Armenia is an ancient country situated in the Caucasus Mountains.

Armenia is one of the oldest centers of the world’s civilization; it was this country that became the first Christian state, ahead of Rome and Greece. The main symbol of Armenia is the sacred mountain Ararat, to which, according to the Bible, “in the seventh month, on the seventeenth day of the month” after the start of the Flood, Noah’s ark moored. This is the mountain that gave its name to our restaurant.

Modern Armenia is a country with ancient history, extremely rich cultural heritage, picturesque nature and superb gastronomy.

Armenia, which is situated at the intersection of trade routes, connects Europe and Asia. There are strong historical ties between the Portuguese and Armenians. Both these nations used to belong to the Roman Empire, being situated on its two opposite “poles” – the West and the East.

The ties between the Portuguese and Armenian merchants have been known since the Age of Discovery. The Portuguese used Armenia’s neutral position to penetrate Asian countries closed for Europeans in the Middle Ages. As a matter of fact, Portuguese merchants used to change into Armenian clothes and raise the Armenian flag on their ships in order to safely make profitable deals with intractable Indians. For instance, Bento de Góis, a Portuguese explorer of the 17th century, is depicted in such an Armenian commercial costume on the monument in his native town of Vila Franca do Campo on one of the Azores Islands. This was the costume he wore to be able to visit China in the company of Saak, an Armenian. The Portuguese name Armenio appeared in the same period, which unambiguously hints that, in addition to commercial ties between the Portuguese and Armenians, there were much closer relationships.

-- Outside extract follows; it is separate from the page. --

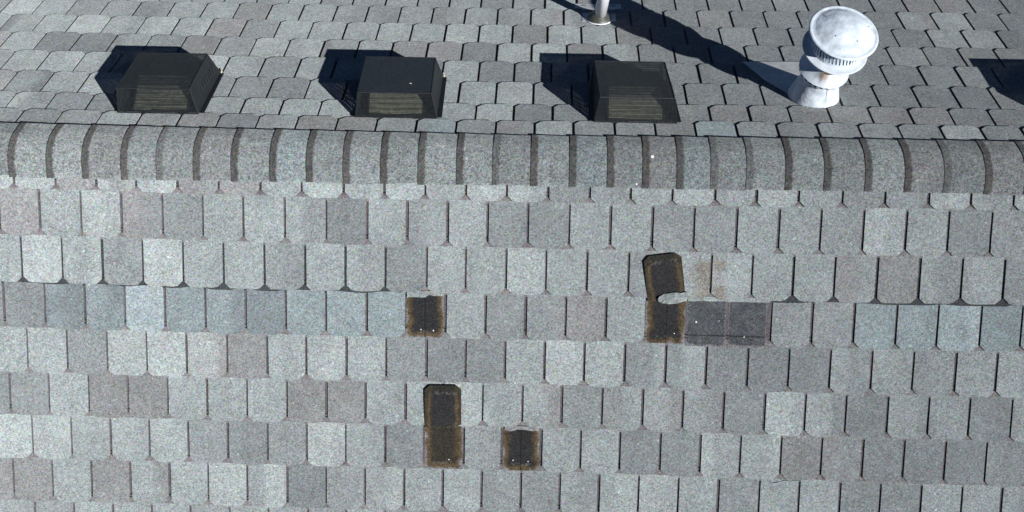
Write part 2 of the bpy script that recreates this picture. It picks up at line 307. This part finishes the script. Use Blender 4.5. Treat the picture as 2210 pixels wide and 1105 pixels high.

There is a well-known story about the Armenians who arrived in Porto in 1453 with the relics of St. Panteleimon – they saved them from the Muslim Turks who had seized Constantinople. They left the relics in the fishermen’s church of Saint Peter (igreja São Pedro de Miragaia) and settled nearby, giving the name “Armenian” (Rua Armenia) to one of the streets of Porto.

But the most famous Armenian in Portugal is Calouste Gulbenkian. His name is known to every Portuguese. Gulbenkian, one of the most decent representatives of the Armenian people, an oilman, diplomat, art collector and outstanding philanthropist, dedicated his life to Portugal. The educational and cultural projects of the Calouste Gulbenkian Foundation keep on connecting the Armenian and Portuguese peoples.